The jihadists reproach Britain for having joined the US-led coalition against them, and threaten to execute another British aid volunteer, Alan Henning.
On October 3, 2014, the extremist group in a video claims responsibility for 47-year-old Henning's beheading.
Henning, a former taxi driver, was abducted in late 2013 after he volunteered to drive into Syria with an unofficial humanitarian aid convoy to help displaced people.
IS jihadists then parade another hostage, American Peter Kassig, threatening to make him their next victim.

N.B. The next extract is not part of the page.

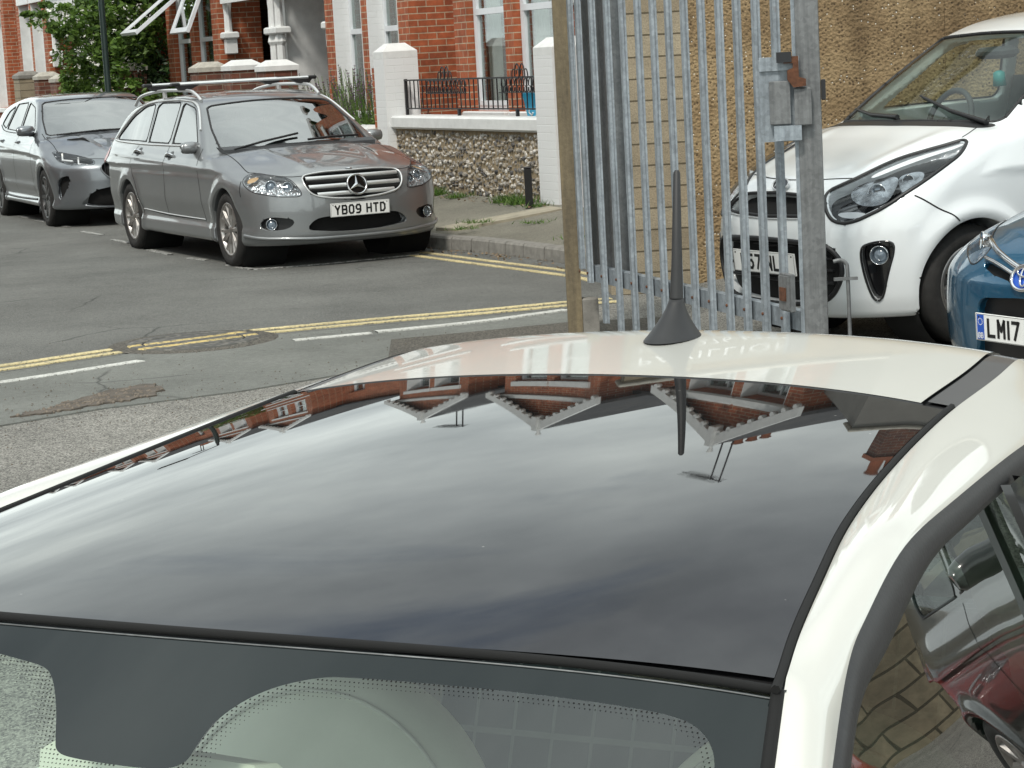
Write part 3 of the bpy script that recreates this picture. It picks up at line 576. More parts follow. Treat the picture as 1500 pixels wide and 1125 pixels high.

On November 16, 2014, IS says it has beheaded Kassig, 26.
A former soldier in Iraq, Kassig had founded an aid organisation in 2012 and taken the name Abdul Rahman after converting to Islam.
In a video said to be of his death, IS also says it has beheaded at least 18 men described as Syrian military personnel, the latest in a series of mass executions it has carried out in Syria and Iraq.
- Japanese killed -
On January 24, 2015, IS in a video claims to have executed Haruna Yukawa, 42.
A self-employed security contractor from Japan, he was seized in Syria in August 2014.
On January 31, 2015, the jihadist group announces the execution of respected Japanese war correspondent Kenji Goto, 47, abducted while searching for Yukawa in Syria.
- Jordanian burnt alive -
On February 3, 2015, the group releases a video showing a 26-year-old Jordanian fighter pilot, First Lieutenant Maaz al-Kassasbeh, being burnt alive inside a metal cage.
Kassasbeh was captured in December 2014 after his plane crashed in Syria.
Jordan, part of the international coalition battling IS, responded by intensifying its strikes against the group.
- Norwegian, Chinese victims -
On November 18, 2015, IS says it has killed Norwegian hostage Ole-Johan Grimsgaard-Ofstad, 48, and Chinese national Fan Jinghui, 50.
The announcement comes two months after the jihadist group demanded a ransom for the pair's release.
Grimsgaard-Ofstad was kidnapped shortly after his arrival in Syria in January the same year. IS presented the Chinese hostage as a consultant.
In its English-language Dabiq magazine, the IS shows the bodies of two men blindfolded.